Predictions of disaster for EM — at least disaster linked to the eurozone or western banks — were mostly shown to be overblown. This should give hope to issuers and investors now worried about the EM jitters hurting their markets, and casting about for ways to prove they're not tainted.
Here is the emerging markets guide to surviving association with an undesirable asset class:
1. Use the word “decoupled”. A lot. Really, throw it in whenever you can, even when it doesn’t really make sense. It soothes people.
2. Point out to anyone who’ll listen that the US isn’t just one place. California is very different to Minnesota you know. So what do they mean when they say US credit is at risk? Be more specific with your predictions of Armageddon.
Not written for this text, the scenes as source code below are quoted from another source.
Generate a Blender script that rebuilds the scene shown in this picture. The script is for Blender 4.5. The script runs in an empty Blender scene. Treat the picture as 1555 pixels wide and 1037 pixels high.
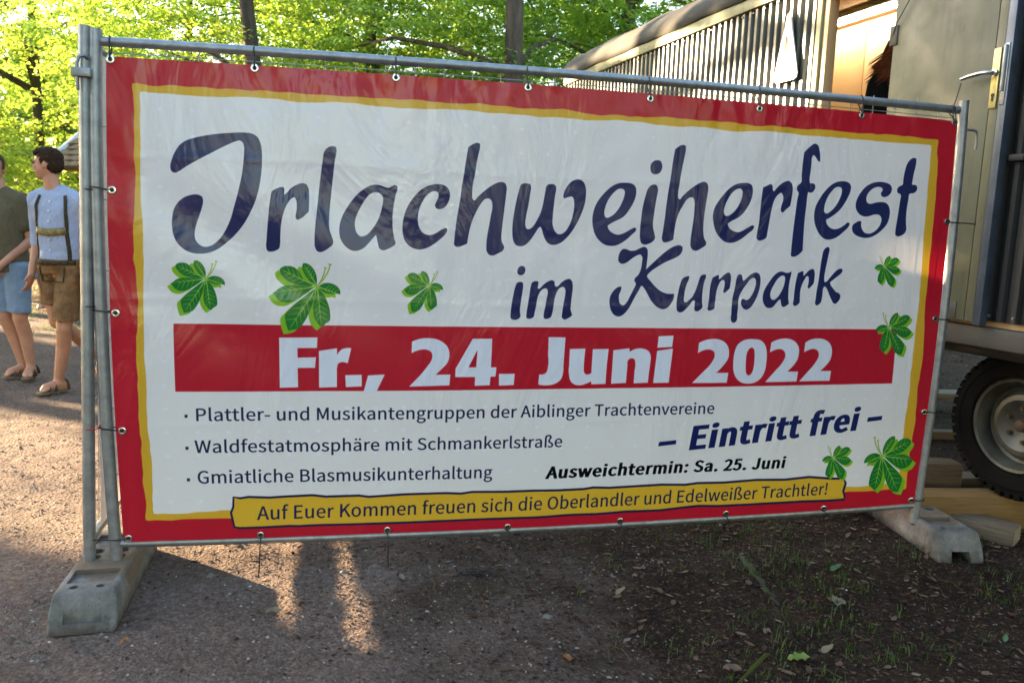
import bpy, bmesh, math, random
import numpy as np
from mathutils import Vector, Matrix, noise
from mathutils.bvhtree import BVHTree

sc = bpy.context.scene
COL = sc.collection
R_ = math.radians

# ------------------------------------------------------------------ camera, sky, sun, exposure
FPX = 1184.7                       # focal length in pixels of the 1555 px wide photograph
CAM = Vector((0.7717, -3.0060, 1.3948))
RIGHT = Vector((0.97587, -0.21549, 0.03520))
DOWN = Vector((0.003566, -0.145476, -0.989355))
FWD = Vector((0.218322, 0.965608, -0.141197))
cam_data = bpy.data.cameras.new('camera')
cam_data.sensor_width = 36.0
cam_data.lens = FPX / 1555 * 36
cam_data.clip_start = 0.05
cam_data.clip_end = 2000
cam_data.dof.use_dof = True
cam_data.dof.focus_distance = 3.1
cam_data.dof.aperture_fstop = 5.0
cam = bpy.data.objects.new('camera', cam_data)
COL.objects.link(cam)
cam.matrix_world = Matrix(((RIGHT.x, -DOWN.x, -FWD.x, CAM.x), (RIGHT.y, -DOWN.y, -FWD.y, CAM.y),
                           (RIGHT.z, -DOWN.z, -FWD.z, CAM.z), (0, 0, 0, 1)))
sc.camera = cam

SUN_AZ, SUN_EL = R_(-51.0), R_(9.4)      # azimuth from +Y towards +X
SUN = Vector((math.sin(SUN_AZ) * math.cos(SUN_EL), math.cos(SUN_AZ) * math.cos(SUN_EL), math.sin(SUN_EL)))
w = bpy.data.worlds.new('World'); sc.world = w; w.use_nodes = True
wn = w.node_tree.nodes; wn.clear()
wo = wn.new('ShaderNodeOutputWorld'); wb = wn.new('ShaderNodeBackground'); ws = wn.new('ShaderNodeTexSky')
ws.sky_type = 'NISHITA'; ws.sun_disc = False; ws.sun_elevation = SUN_EL; ws.sun_rotation = SUN_AZ
ws.air_density = 1.2; ws.dust_density = 1.5; ws.ozone_density = 2.0
wb.inputs['Strength'].default_value = 0.112
wt = wn.new('ShaderNodeMix'); wt.data_type = 'RGBA'; wt.blend_type = 'MULTIPLY'; wt.inputs[0].default_value = 1.0
wt.inputs[7].default_value = (1.09, .98, .915, 1)        # white balance of the photograph
w.node_tree.links.new(ws.outputs[0], wt.inputs[6]); w.node_tree.links.new(wt.outputs[2], wb.inputs[0]); w.node_tree.links.new(wb.outputs[0], wo.inputs[0])
sd = bpy.data.lights.new('sun', 'SUN'); sd.energy = 5.0; sd.angle = R_(0.5); sd.color = (1.0, 0.72, 0.42)
so = bpy.data.objects.new('sun', sd); COL.objects.link(so)
so.rotation_euler = SUN.to_track_quat('Z', 'Y').to_euler()
sc.view_settings.view_transform = 'Standard'; sc.view_settings.look = 'None'
sc.view_settings.exposure = 3.6; sc.view_settings.gamma = 1.0
sc.view_settings.use_curve_mapping = False
sc.cycles.max_bounces = 8; sc.cycles.transmission_bounces = 4; sc.cycles.transparent_max_bounces = 6

def ray(px, py):
    return (RIGHT * ((px - 777.5) / FPX) + DOWN * ((py - 518.5) / FPX) + FWD)
def at_y(px, py, y):
    d = ray(px, py); return CAM + d * ((y - CAM.y) / d.y)
def on_ground(px, py, z=0.0):
    d = ray(px, py); return CAM + d * ((z - CAM.z) / d.z)

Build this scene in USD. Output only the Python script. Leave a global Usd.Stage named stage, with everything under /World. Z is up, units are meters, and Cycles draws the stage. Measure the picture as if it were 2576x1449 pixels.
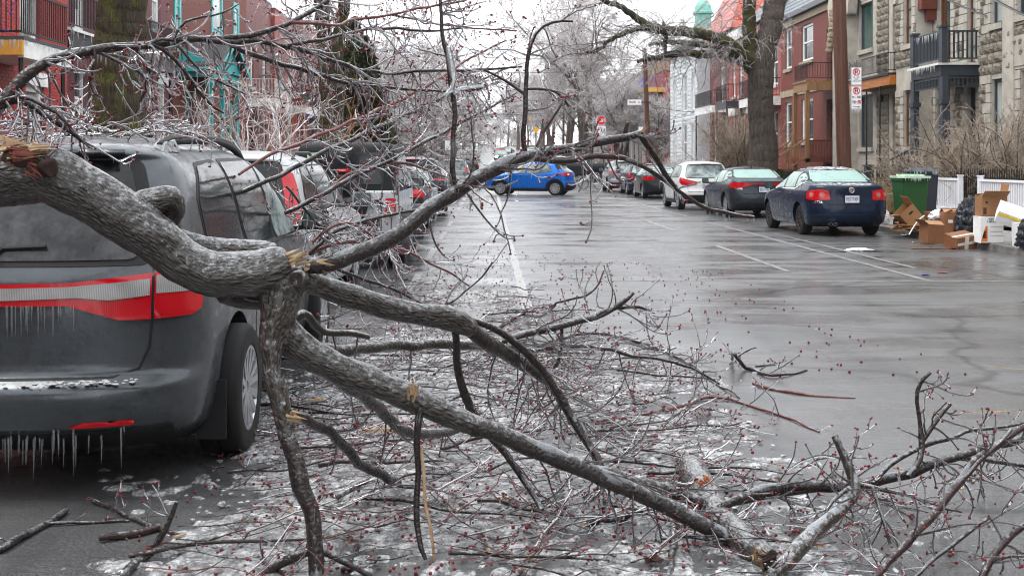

3. Same goes for EM. What exactly do you have exposure to? Being hugely overweight Poland isn’t the same as being overweight Brazil.
4. Publicly diversify or die. Sure some people might do business with dodgy corporates with high leverage, but you don’t. It’s not an [insert country name here] play, it’s an [insert sector name here] play.
And while we’re at it, here’s the sales spiel for why it’s still OK to buy EM:
1. You invest in ‘international’ corporates. Look, this telecoms company draws 12% of its revenues from a French subsidiary — it’s basically Western Europe. And look, not none, not one, but two ratings. That definitely triples the fund manager demand.
2. The dominance of emerging markets and the stats to prove it. Emerging economies account for 98.9% of World GDP and four of every five Twitter users, there’s more smartphones sold in Shanghai every day than in Western Europe in a year, and by 2020 the global economy will basically just be India and China — best invest early.
3. Frontier markets. Sure, the traditional EM powerhouses like China and Brazil are on their way out. But you’re ahead of the curve. Who wants Chinese property when you can go long the Lagos tech sector. It’s not a frontier market if it’s not “vibrant” and “entrepreneurial”.
4. It’s in the index. This $550m amortizing partially guaranteed state-energy company deal will be index eligible. You’d be stupid not to buy into it.